Required work:
In the copy, include every entry exactly but none of the images.

Scene modeling code data:

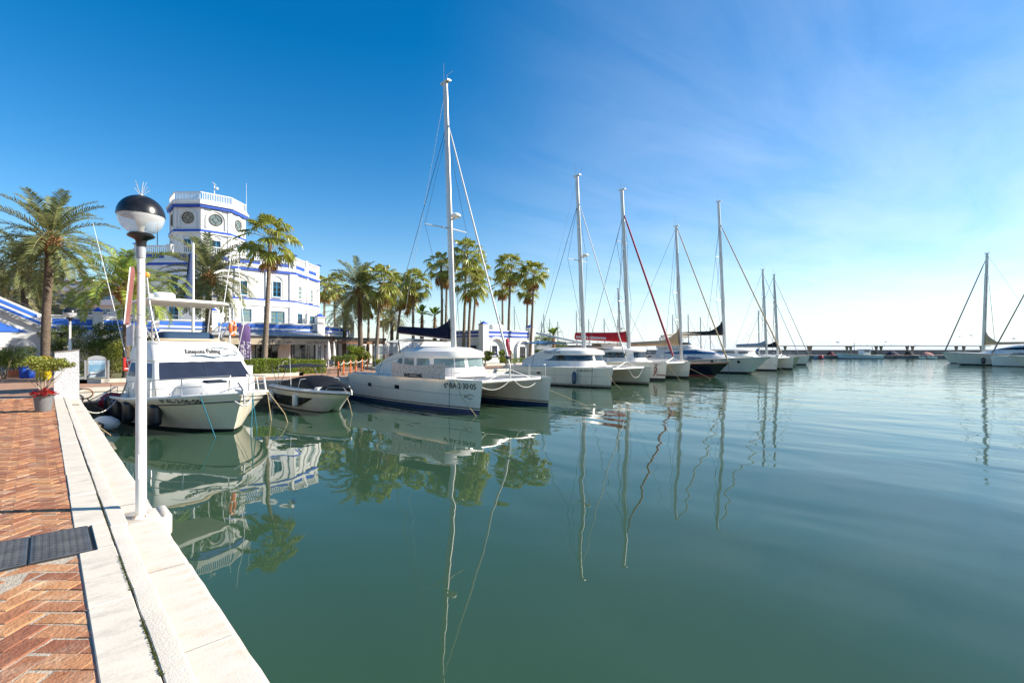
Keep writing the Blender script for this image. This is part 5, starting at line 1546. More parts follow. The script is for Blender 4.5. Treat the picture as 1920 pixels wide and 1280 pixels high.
def rig(t, mx, z0, ztop, r=.11, rake=3.0, spreaders=((.55, 1.3),), fore=None, forer=.03, forem=None, hound=.84, shrouds=(), back=(), radar=None, boom=None, cover=None, wr=.012, diamond=True, extra=True, cy=0.0, wt=None):
    """mast with spreaders, shrouds, stays, boom and sail cover. shrouds/back: deck points"""
    k = math.tan(R(rake)); wt = wt or wire
    def mp(u): return Vector((mx - k * (ztop - z0) * u, cy, lerp(z0, ztop, u)))
    m = MB(); rs = []
    for u in (0, .5, .9, 1.0):
        c = mp(u); q = r * (1 if u < .8 else .86); rs.append([c + Vector((q * 1.35 * math.cos(a), q * .85 * math.sin(a), 0)) for a in [2 * PI * j / 14 for j in range(14)]])
    m.rings(rs); mast = m.build('mast', alu, t, 50)
    m = MB(); m.box(mp(1) + Vector((-r * 2.2, -r * .8, 0)), mp(1) + Vector((r * 2.6, r * .8, .07)))
    m.tube([mp(1) + Vector((-r, 0, .05)), mp(1) + Vector((-r, 0, 1.2))], .012, 4); m.tube([mp(1) + Vector((r, 0, .05)), mp(1) + Vector((r, 0, .4)), mp(1) + Vector((r + .35, .1, .5))], .012, 4)
    m.build('masthead', alu, mast)
    for u, w in spreaders:
        c = mp(u)
        for s in (-1, 1):
            m = MB(); m.tube([c, c + Vector((-.22 * w, s * w, .06))], [.04, .025], 6); m.build('spreader', alu, mast)
            if diamond:
                m = MB(); m.tube([mp(max(.02, u - .42)), c + Vector((-.22 * w, s * w, .06)), mp(min(hound, u + .36))], wr, 4); m.build('diamond_wire', wt, t)
    for s_, q in enumerate(shrouds):
        m = MB(); m.tube([mp(hound), Vector(q)], wr * 1.2, 4); m.build('shroud', wt, t)
    for q in back:
        m = MB(); m.tube([mp(.99), Vector(q)], wr, 4); m.build('backstay', wt, t)
    if fore is not None:
        a = mp(hound) + Vector((r, 0, 0)); b = Vector(fore)
        m = MB(); m.tube([a, a.lerp(b, .08), a.lerp(b, .85), a.lerp(b, .95), b], [forer * .4, forer * .8, forer, forer * 1.15, forer * .6], 8); m.build('furled_headsail', forem or wirelight, t, 60)
        m = MB(); m.lathe([(.10, -.06), (.13, 0), (.10, .08)], a.lerp(b, .965), 10); m.build('furling_drum', plastick, t)
    if radar:
        u, kind = radar; c = mp(u)
        m = MB(); m.tube([c, c + Vector((r + .3, 0, -.05))], .05, 6); m.build('radar_bracket', alu, mast)
        m = MB(); m.lathe([(0, -.12), (.2, -.11), (.28, -.04), (.28, .05), (.2, .12), (0, .14)], c + Vector((r + .42, 0, .1)), 16); m.build('radar_dome', plasticw, mast, 40)
    if boom:
        zb, L, rise = boom; a = Vector((mx - k * (zb - z0) - r * 1.3, cy, zb)); b = a + Vector((-L, 0, rise))
        m = MB(); m.tube([a, b], .085, 10); m.build('boom', alu, t, 40)
        if cover:
            h0, h1, mt, wd = cover; m = MB(); rs = []; n = 16
            for i in range(n + 1):
                u = i / n; c = a.lerp(b, u)
                h = lerp(h0, h1, min(1, (u / .28)) ** .55 if u < .28 else 1) * (1 if u < .92 else lerp(1, .55, (u - .92) / .08))
                if u > .28: h = lerp(h1, h1 * .8, (u - .28) / .72)
                w = wd * (1 if u < .9 else lerp(1, .5, (u - .9) / .1)); wob = .02 * math.sin(u * 23)
                rs.append([c + Vector((0, y * w, z)) for y, z in ((-.62, -.03), (-1, .10 * h + .05), (-.85 + wob, .45 * h), (-.35, .82 * h + wob), (0, h), (.35, .82 * h - wob), (.85, .45 * h), (1, .10 * h + .05), (.62, -.03))])
            m.rings(rs); m.build('sail_cover', mt, t, 55)
    if extra:
        m = MB(); m.tube([mp(.02) + Vector((-r * 1.6, .05, 0)), mp(.97) + Vector((-r * 1.3, .05, 0))], wr, 4); m.tube([mp(.02) + Vector((r * 1.6, -.05, 0)), mp(.8) + Vector((r * 1.3, -.05, 0))], wr, 4); m.build('halyards', wirelight, t)
    return mp
def stanchions(h, t, t0, t1, n, hgt, side, parent, name='guard_rail', wires=(1.0, .5), inset_=-.06, f=1.0):
    m = MB(); base = [h.pt(lerp(t0, t1, k / n), f, side, inset_) for k in range(n + 1)]
    for b in base: m.tube([b, b + Vector((0, 0, hgt))], .012, 5)
    for w in wires: m.tube([b + Vector((0, 0, hgt * w)) for b in base], .008 if w < 1 else .010, 5)
    return m.build(name, steel, parent)

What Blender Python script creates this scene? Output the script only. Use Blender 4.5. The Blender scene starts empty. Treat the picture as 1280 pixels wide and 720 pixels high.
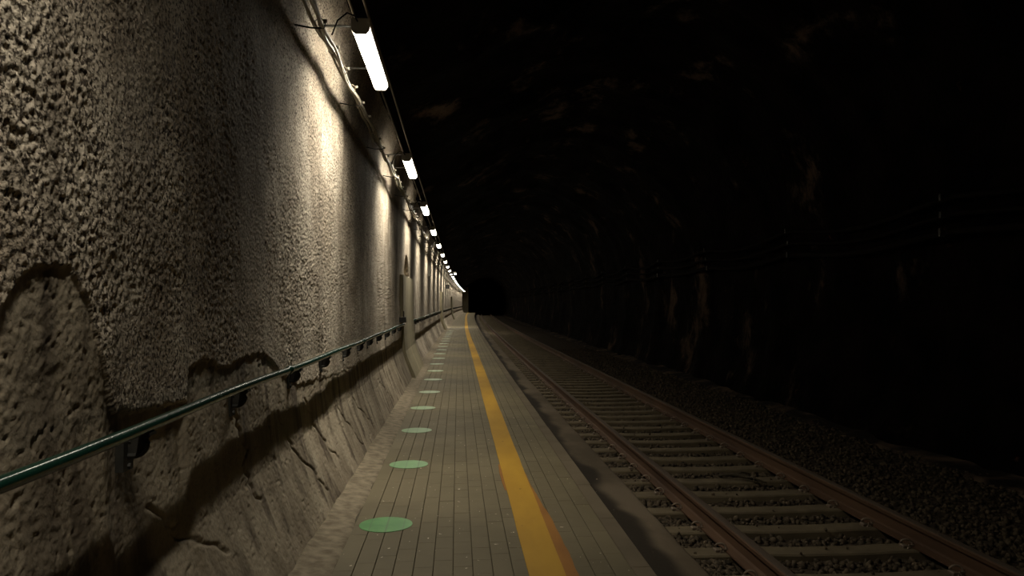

Solution to this task:
Keep writing the Blender script for this image. This is part 5, starting at line 1546. More parts follow. The script is for Blender 4.5. Treat the picture as 1920 pixels wide and 1280 pixels high.
def rig(t, mx, z0, ztop, r=.11, rake=3.0, spreaders=((.55, 1.3),), fore=None, forer=.03, forem=None, hound=.84, shrouds=(), back=(), radar=None, boom=None, cover=None, wr=.012, diamond=True, extra=True, cy=0.0, wt=None):
    """mast with spreaders, shrouds, stays, boom and sail cover. shrouds/back: deck points"""
    k = math.tan(R(rake)); wt = wt or wire
    def mp(u): return Vector((mx - k * (ztop - z0) * u, cy, lerp(z0, ztop, u)))
    m = MB(); rs = []
    for u in (0, .5, .9, 1.0):
        c = mp(u); q = r * (1 if u < .8 else .86); rs.append([c + Vector((q * 1.35 * math.cos(a), q * .85 * math.sin(a), 0)) for a in [2 * PI * j / 14 for j in range(14)]])
    m.rings(rs); mast = m.build('mast', alu, t, 50)
    m = MB(); m.box(mp(1) + Vector((-r * 2.2, -r * .8, 0)), mp(1) + Vector((r * 2.6, r * .8, .07)))
    m.tube([mp(1) + Vector((-r, 0, .05)), mp(1) + Vector((-r, 0, 1.2))], .012, 4); m.tube([mp(1) + Vector((r, 0, .05)), mp(1) + Vector((r, 0, .4)), mp(1) + Vector((r + .35, .1, .5))], .012, 4)
    m.build('masthead', alu, mast)
    for u, w in spreaders:
        c = mp(u)
        for s in (-1, 1):
            m = MB(); m.tube([c, c + Vector((-.22 * w, s * w, .06))], [.04, .025], 6); m.build('spreader', alu, mast)
            if diamond:
                m = MB(); m.tube([mp(max(.02, u - .42)), c + Vector((-.22 * w, s * w, .06)), mp(min(hound, u + .36))], wr, 4); m.build('diamond_wire', wt, t)
    for s_, q in enumerate(shrouds):
        m = MB(); m.tube([mp(hound), Vector(q)], wr * 1.2, 4); m.build('shroud', wt, t)
    for q in back:
        m = MB(); m.tube([mp(.99), Vector(q)], wr, 4); m.build('backstay', wt, t)
    if fore is not None:
        a = mp(hound) + Vector((r, 0, 0)); b = Vector(fore)
        m = MB(); m.tube([a, a.lerp(b, .08), a.lerp(b, .85), a.lerp(b, .95), b], [forer * .4, forer * .8, forer, forer * 1.15, forer * .6], 8); m.build('furled_headsail', forem or wirelight, t, 60)
        m = MB(); m.lathe([(.10, -.06), (.13, 0), (.10, .08)], a.lerp(b, .965), 10); m.build('furling_drum', plastick, t)
    if radar:
        u, kind = radar; c = mp(u)
        m = MB(); m.tube([c, c + Vector((r + .3, 0, -.05))], .05, 6); m.build('radar_bracket', alu, mast)
        m = MB(); m.lathe([(0, -.12), (.2, -.11), (.28, -.04), (.28, .05), (.2, .12), (0, .14)], c + Vector((r + .42, 0, .1)), 16); m.build('radar_dome', plasticw, mast, 40)
    if boom:
        zb, L, rise = boom; a = Vector((mx - k * (zb - z0) - r * 1.3, cy, zb)); b = a + Vector((-L, 0, rise))
        m = MB(); m.tube([a, b], .085, 10); m.build('boom', alu, t, 40)
        if cover:
            h0, h1, mt, wd = cover; m = MB(); rs = []; n = 16
            for i in range(n + 1):
                u = i / n; c = a.lerp(b, u)
                h = lerp(h0, h1, min(1, (u / .28)) ** .55 if u < .28 else 1) * (1 if u < .92 else lerp(1, .55, (u - .92) / .08))
                if u > .28: h = lerp(h1, h1 * .8, (u - .28) / .72)
                w = wd * (1 if u < .9 else lerp(1, .5, (u - .9) / .1)); wob = .02 * math.sin(u * 23)
                rs.append([c + Vector((0, y * w, z)) for y, z in ((-.62, -.03), (-1, .10 * h + .05), (-.85 + wob, .45 * h), (-.35, .82 * h + wob), (0, h), (.35, .82 * h - wob), (.85, .45 * h), (1, .10 * h + .05), (.62, -.03))])
            m.rings(rs); m.build('sail_cover', mt, t, 55)
    if extra:
        m = MB(); m.tube([mp(.02) + Vector((-r * 1.6, .05, 0)), mp(.97) + Vector((-r * 1.3, .05, 0))], wr, 4); m.tube([mp(.02) + Vector((r * 1.6, -.05, 0)), mp(.8) + Vector((r * 1.3, -.05, 0))], wr, 4); m.build('halyards', wirelight, t)
    return mp
def stanchions(h, t, t0, t1, n, hgt, side, parent, name='guard_rail', wires=(1.0, .5), inset_=-.06, f=1.0):
    m = MB(); base = [h.pt(lerp(t0, t1, k / n), f, side, inset_) for k in range(n + 1)]
    for b in base: m.tube([b, b + Vector((0, 0, hgt))], .012, 5)
    for w in wires: m.tube([b + Vector((0, 0, hgt * w)) for b in base], .008 if w < 1 else .010, 5)
    return m.build(name, steel, parent)

What Blender Python script creates this scene? Output the script only. Use Blender 4.5. The Blender scene starts empty. Treat the picture as 1280 pixels wide and 720 pixels high.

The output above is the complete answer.